Josephine was born in 1869 in the Darfur region of western Sudan. She lived a carefree, happy life with her family. At nine years of age, she was kidnapped by the region’s slave traders and sold as a slave several times.
Although she was given the name “Bakhita,” which means “fortunate,” she was very cruelly treated by different masters until 1883 when she was sold to Italian Vice Consul Callisto Legnani and his family. 
In Italy, the Legnani family left Bakhita with their daughter in the care of the Canossian Sisters of Charity while they travelled abroad. When they returned to pick the girls up, Bakhita (now baptized Josephine) refused to go with them. Supported by the Canossian Sisters and the patriarch of Venice, she won a court case that decreed slavery was illegal in Italy. She had been free from the moment she arrived there. 
As a free woman, Josephine entered the Canossian Sisters community where she lived and worked for 50 years. There, she was known for her gentleness and compassion for those who were poor and suffering.
Josephine died in 1947 and was canonized by Pope John Paul II in 2000. She was a model of someone who, in spite of her sufferings, lived an extraordinary life of compassionate goodness, forgiveness and faithfulness. Josephine Bakhita is the first Patron Saint of Sudan.

Human Trafficking

Although illegal, the buying and selling of people continues to take place around the world today through a term known as "human trafficking." Vulnerable men, women and children are deceived or taken against their will, bought, sold and exploited for forced labour, sexual exploitation, forced crime, domestic servitude, forced marriage or the sale of organs. 
Let us mark the feast of St. Josephine Bakhita by increasing our awareness of this crime and by putting our faith into action, doing what we can to end it. And let us pray for an end to this modern day trade in human beings, praying for both victims and perpetrators. You can learn more about GIFT Box, a Toronto public education campaign to end human trafficking, by clicking here.
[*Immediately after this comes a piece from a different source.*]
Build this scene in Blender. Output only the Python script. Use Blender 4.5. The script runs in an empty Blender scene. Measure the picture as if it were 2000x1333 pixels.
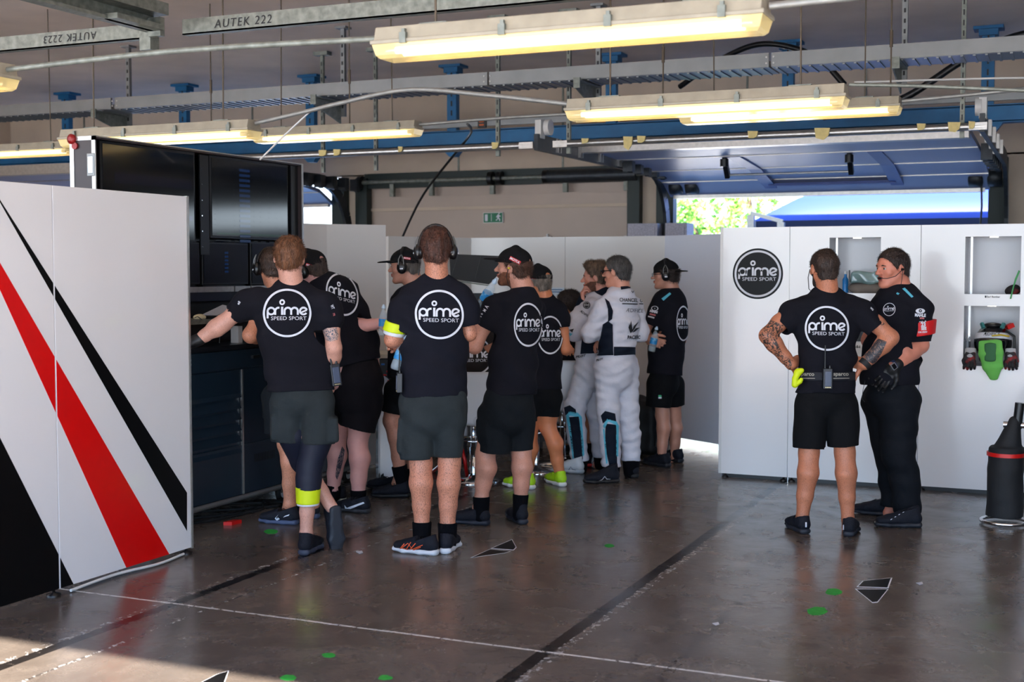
import bpy, bmesh, math, random
import numpy as np
import openvdb as vdb
from mathutils import Vector, Matrix
from mathutils.bvhtree import BVHTree

random.seed(4)
C = bpy.context.scene.collection
SC = bpy.context.scene

# ------------------------------------------------------------------ camera
CF, CYH, CH = 2500.0, 528.0, 1.6           # focal length in px of a 2000 px frame, horizon row, eye height
YAW = math.atan(1100 / CF)
PIT = math.atan((666.5 - CYH) / CF)
FWD = np.array([-math.sin(YAW) * math.cos(PIT), math.cos(YAW) * math.cos(PIT), -math.sin(PIT)])
RGT = np.array([math.cos(YAW), math.sin(YAW), 0.0])
UPV = np.cross(RGT, FWD)
CAM = np.array([0.0, 0.0, CH])
cd = bpy.data.cameras.new('camera')
cd.sensor_width = 36.0
cd.lens = 36.0 * CF / 2000
cd.clip_start = 0.05
cd.clip_end = 400
cd.dof.use_dof = True
cd.dof.focus_distance = 7.5
cd.dof.aperture_fstop = 3.2
cam = bpy.data.objects.new('camera', cd)
C.objects.link(cam)
cam.matrix_world = Matrix(((RGT[0], UPV[0], -FWD[0], CAM[0]), (RGT[1], UPV[1], -FWD[1], CAM[1]),
                           (RGT[2], UPV[2], -FWD[2], CAM[2]), (0, 0, 0, 1)))
SC.camera = cam

# ------------------------------------------------------------------ light and exposure
SC.view_settings.view_transform = 'Standard'
SC.view_settings.look = 'None'
SC.view_settings.gamma = 1.0
SC.view_settings.use_curve_mapping = False
SC.view_settings.exposure = 1.12
SC.cycles.use_denoising = True
SC.cycles.max_bounces = 8
SC.cycles.diffuse_bounces = 5
SC.cycles.glossy_bounces = 4
SC.cycles.transmission_bounces = 6
SC.cycles.transparent_max_bounces = 8
SC.cycles.sample_clamp_indirect = 6.0
SC.cycles.caustics_reflective = False
SC.cycles.caustics_refractive = False

SKY = 1.35
w = bpy.data.worlds.new('sky')
SC.world = w
w.use_nodes = True
nt = w.node_tree
nt.nodes.clear()
_o = nt.nodes.new('ShaderNodeOutputWorld')
_b = nt.nodes.new('ShaderNodeBackground')
_r = nt.nodes.new('ShaderNodeValToRGB')
_s = nt.nodes.new('ShaderNodeSeparateXYZ')
_g = nt.nodes.new('ShaderNodeTexCoord')
nt.links.new(_g.outputs['Generated'], _s.inputs[0])
nt.links.new(_s.outputs['Z'], _r.inputs[0])
nt.links.new(_r.outputs[0], _b.inputs[0])
nt.links.new(_b.outputs[0], _o.inputs[0])
_b.inputs[1].default_value = 2.0 * SKY
_e = _r.color_ramp.elements
_e[0].position = 0.0
_e[0].color = (0.86, 0.95, 1.0, 1)
_e[1].position = 0.55
_e[1].color = (0.16, 0.40, 1.0, 1)
_m = _e.new(0.12)
_m.color = (0.50, 0.74, 1.0, 1)

LINTEL_Z, SUN_LINE = 3.3, 4.12
sd = bpy.data.lights.new('sun', 'SUN')
sd.energy = 17
sd.angle = math.radians(0.6)
sd.color = (1.0, 0.93, 0.84)
sun = bpy.data.objects.new('sun', sd)
C.objects.link(sun)
_az = math.radians(-8)
_dir = Vector((math.tan(_az) * (SUN_LINE + .25), SUN_LINE + .25, -LINTEL_Z)).normalized()
sun.rotation_euler = _dir.to_track_quat('-Z', 'Y').to_euler()
sun.location = (0, -8, 9)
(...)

Beloved and merciful God of Love, we pray for the safety, release, and healing of all victims of human trafficking. May all those involved in this injustice and violence be awakened to the evil of this way of life, and make resititution to the victims as far as possible. Also we pray for a renewed sense of justice and love in our own personal relationships and responsibility towards those vulnerable persons whom we encounter daily. Amen.